From the TUC

Private equity: we told you so!

30 Sep 2008, by in Economics

Fears are now growing that many private equity (PE) takeovers will go bust. Almost none of the conditions needed for the kind of takeovers that unions were most worried about are now in play:

  • There is no longer easy cheap loan finance available from banks. Many PE takeovers were highly leveraged (ie were funded by bank loans). Even if nominal interest rates fall, this does not automaticlaly make it easier for PE.
  • The taken over companies are suffering from the down-turn too. That makes them less able to generate the profits needed to pay back the loans.
  • It will now be much harder to sell companies on. Many PE investments were based on buying cheap and selling on again at a good profit, either through selling off assets such as land or through ‘efficiency’ savings. The costs of loan finance could be paid by the profit on the sale, and therefore did not need to be covered by the day to day activity of the business.

Of course not every private takeover of a publically listed company is like this. Indeed some companies have gone private because their owners are in it for the long term and want to avoid the short-term perspectives of stock exchange investors. But the PE bubble was driven by ultra-short termism and asset stripping, as even some PE practictioners concede.
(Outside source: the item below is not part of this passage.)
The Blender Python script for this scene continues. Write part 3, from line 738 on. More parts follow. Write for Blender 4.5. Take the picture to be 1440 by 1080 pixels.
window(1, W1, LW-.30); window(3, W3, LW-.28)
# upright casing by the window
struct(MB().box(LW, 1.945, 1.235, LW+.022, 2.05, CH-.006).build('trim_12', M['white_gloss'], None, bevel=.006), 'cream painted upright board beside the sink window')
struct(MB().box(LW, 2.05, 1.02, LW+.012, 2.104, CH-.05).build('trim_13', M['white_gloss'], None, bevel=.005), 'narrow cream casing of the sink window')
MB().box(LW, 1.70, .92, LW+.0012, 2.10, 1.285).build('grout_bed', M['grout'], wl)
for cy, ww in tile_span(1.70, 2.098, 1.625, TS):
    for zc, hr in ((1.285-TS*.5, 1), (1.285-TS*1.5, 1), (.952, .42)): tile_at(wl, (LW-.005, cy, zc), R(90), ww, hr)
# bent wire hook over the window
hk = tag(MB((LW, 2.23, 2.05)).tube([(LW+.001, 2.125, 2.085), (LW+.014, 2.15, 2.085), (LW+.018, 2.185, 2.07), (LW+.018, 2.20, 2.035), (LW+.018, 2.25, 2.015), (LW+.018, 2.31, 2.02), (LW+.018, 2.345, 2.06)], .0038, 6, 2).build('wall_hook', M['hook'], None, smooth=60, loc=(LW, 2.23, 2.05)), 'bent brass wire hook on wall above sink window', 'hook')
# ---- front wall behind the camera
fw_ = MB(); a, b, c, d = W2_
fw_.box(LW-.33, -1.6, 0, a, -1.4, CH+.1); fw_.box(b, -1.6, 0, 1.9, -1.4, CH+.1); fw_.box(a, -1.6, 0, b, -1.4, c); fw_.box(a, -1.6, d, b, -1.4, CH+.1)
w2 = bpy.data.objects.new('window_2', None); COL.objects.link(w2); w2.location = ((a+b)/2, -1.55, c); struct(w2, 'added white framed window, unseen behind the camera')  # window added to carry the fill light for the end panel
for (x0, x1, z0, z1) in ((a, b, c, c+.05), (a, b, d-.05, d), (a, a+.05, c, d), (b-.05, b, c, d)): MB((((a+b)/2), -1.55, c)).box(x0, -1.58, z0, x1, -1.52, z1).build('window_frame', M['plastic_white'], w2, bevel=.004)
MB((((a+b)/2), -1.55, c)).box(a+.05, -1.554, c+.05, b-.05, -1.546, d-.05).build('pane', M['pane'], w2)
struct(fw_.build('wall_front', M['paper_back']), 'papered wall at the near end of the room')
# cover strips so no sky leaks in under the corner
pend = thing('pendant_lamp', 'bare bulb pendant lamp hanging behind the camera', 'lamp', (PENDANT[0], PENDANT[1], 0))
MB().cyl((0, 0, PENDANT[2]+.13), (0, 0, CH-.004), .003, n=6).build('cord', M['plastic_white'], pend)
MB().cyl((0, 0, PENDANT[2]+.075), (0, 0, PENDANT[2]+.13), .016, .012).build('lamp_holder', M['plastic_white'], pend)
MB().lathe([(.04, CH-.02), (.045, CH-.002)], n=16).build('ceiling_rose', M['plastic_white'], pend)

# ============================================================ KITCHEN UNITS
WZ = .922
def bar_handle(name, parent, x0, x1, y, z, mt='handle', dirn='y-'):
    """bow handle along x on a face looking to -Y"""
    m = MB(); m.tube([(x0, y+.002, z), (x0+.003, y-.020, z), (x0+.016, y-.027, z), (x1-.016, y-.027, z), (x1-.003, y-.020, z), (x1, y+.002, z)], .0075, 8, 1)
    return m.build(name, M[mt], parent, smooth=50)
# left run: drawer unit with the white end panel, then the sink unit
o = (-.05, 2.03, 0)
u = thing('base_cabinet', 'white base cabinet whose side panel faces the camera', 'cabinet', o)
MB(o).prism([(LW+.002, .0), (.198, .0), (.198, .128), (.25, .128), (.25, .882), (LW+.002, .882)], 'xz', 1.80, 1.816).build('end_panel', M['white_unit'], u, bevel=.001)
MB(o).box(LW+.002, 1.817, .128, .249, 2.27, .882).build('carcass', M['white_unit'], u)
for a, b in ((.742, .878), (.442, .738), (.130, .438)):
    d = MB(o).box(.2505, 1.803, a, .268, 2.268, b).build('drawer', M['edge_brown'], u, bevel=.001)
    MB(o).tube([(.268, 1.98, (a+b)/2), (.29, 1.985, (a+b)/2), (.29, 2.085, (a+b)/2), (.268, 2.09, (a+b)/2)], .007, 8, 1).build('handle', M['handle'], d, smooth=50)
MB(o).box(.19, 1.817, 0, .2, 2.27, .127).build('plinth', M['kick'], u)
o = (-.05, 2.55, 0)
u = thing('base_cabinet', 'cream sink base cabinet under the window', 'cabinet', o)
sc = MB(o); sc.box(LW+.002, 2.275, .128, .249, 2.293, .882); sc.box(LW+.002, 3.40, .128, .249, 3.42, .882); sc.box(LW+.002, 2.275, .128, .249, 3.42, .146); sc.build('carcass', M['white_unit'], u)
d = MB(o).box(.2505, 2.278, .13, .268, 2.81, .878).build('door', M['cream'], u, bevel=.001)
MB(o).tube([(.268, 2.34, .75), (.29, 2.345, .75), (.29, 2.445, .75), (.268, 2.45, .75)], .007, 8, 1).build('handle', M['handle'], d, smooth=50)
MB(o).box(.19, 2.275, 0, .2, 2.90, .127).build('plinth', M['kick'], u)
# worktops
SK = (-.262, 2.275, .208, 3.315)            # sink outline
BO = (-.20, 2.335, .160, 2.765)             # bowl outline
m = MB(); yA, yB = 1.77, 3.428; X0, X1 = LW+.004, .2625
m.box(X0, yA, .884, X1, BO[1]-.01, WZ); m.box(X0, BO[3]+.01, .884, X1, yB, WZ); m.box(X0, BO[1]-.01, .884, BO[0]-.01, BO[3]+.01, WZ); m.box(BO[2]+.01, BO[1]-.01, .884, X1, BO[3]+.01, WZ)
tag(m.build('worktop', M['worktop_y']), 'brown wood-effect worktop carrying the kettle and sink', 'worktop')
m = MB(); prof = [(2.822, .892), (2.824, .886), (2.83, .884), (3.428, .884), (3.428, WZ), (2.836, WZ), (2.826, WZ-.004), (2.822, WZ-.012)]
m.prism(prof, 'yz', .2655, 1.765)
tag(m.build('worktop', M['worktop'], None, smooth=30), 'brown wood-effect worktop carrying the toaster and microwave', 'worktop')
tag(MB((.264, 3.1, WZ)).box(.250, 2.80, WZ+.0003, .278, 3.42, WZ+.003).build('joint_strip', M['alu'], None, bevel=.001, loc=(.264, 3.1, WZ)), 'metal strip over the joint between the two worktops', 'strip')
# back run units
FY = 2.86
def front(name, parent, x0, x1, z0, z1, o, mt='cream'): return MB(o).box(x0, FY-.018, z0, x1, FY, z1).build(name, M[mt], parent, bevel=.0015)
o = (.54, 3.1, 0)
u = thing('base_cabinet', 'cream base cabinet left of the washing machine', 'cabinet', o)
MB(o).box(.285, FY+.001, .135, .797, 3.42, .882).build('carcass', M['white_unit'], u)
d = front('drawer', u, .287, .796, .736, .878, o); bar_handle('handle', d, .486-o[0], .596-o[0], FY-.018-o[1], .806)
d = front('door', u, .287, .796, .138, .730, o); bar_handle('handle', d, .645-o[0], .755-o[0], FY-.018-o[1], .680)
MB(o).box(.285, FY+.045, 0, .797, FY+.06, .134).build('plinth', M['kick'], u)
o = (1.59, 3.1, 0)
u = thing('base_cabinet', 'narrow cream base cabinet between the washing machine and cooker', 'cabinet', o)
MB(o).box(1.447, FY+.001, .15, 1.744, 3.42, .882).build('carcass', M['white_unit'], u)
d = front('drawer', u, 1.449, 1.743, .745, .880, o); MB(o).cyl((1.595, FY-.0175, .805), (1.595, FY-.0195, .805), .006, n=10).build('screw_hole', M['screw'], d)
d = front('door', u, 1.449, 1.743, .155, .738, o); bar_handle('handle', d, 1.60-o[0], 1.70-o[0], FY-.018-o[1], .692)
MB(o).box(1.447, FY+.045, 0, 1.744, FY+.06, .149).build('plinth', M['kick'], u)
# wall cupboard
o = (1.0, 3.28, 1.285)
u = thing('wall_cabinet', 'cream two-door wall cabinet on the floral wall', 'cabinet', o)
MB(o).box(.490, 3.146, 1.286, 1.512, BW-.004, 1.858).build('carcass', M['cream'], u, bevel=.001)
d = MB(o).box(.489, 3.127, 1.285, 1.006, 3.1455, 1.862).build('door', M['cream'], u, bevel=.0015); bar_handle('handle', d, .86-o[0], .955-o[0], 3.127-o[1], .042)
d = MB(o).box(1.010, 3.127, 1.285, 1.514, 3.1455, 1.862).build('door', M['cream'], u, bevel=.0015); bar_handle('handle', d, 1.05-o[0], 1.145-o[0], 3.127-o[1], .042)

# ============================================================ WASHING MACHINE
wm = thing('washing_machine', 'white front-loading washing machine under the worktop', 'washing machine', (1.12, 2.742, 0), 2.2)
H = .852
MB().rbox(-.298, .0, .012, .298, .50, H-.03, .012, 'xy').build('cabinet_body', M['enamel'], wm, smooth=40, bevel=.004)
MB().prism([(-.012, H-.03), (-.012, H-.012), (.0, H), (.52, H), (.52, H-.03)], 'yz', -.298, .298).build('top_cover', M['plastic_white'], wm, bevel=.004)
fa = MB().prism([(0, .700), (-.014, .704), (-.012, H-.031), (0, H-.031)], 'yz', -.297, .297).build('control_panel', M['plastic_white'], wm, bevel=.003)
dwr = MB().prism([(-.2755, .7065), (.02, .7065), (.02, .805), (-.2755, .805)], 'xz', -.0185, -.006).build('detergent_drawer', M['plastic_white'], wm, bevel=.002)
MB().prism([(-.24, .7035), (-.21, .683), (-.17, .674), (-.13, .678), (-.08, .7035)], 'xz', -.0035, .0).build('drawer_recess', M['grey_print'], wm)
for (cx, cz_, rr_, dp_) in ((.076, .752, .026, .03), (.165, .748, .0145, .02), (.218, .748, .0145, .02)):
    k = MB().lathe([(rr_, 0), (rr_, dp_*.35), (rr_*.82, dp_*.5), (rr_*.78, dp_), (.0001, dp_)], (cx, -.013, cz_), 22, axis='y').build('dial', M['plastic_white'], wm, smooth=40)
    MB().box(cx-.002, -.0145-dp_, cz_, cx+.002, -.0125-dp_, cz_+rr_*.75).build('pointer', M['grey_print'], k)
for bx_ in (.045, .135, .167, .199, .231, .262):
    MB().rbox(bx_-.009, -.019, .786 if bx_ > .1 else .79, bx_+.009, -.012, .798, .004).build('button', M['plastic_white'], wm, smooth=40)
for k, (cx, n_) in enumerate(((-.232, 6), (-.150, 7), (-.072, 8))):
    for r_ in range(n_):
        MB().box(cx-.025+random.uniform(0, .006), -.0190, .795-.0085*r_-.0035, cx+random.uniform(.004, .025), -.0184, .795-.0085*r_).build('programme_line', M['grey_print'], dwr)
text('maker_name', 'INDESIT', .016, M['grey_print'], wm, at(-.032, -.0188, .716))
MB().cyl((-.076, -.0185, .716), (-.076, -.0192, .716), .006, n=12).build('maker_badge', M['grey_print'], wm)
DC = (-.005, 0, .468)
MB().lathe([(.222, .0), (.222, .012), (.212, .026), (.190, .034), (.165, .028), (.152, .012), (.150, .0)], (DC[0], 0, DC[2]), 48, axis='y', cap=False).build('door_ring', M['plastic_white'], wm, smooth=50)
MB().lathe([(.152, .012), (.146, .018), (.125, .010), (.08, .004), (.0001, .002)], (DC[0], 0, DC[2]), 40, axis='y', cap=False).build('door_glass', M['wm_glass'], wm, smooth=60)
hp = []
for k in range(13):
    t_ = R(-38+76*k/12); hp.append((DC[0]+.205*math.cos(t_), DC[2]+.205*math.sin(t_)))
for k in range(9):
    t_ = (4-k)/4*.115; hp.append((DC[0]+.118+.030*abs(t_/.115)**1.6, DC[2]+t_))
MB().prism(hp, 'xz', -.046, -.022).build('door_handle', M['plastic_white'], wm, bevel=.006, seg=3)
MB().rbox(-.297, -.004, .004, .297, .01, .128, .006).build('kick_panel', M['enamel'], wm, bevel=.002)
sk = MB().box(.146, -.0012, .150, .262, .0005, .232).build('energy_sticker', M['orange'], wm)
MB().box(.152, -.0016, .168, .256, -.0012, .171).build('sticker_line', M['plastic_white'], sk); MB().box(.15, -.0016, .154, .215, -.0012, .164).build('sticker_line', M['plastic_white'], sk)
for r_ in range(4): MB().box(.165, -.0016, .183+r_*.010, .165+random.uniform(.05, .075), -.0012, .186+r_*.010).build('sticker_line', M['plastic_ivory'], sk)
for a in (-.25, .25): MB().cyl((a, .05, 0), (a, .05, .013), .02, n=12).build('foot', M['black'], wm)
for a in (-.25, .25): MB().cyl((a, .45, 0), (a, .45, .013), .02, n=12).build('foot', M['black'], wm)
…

The FT reports todays that companies owned by private equity account for 29 per cent of the 57 pension schemes in the Pension Protection Fund – the collective insurance scheme for defined benefit pension schemes.

It gives us no pleasure to say ‘we told you so’, as the real victims will be the staff of the companies that do not survive the PE credit crunch.

But unions did not make themselves very popular when they warned of the dangers of these highly leveraged buy-outs. The ‘hug a hedgie’ Conservatives have always been happy in the company of PE and hedge funds, but even the Prime Minister made Permira’s Damon Buffini a member of his business advisory panel.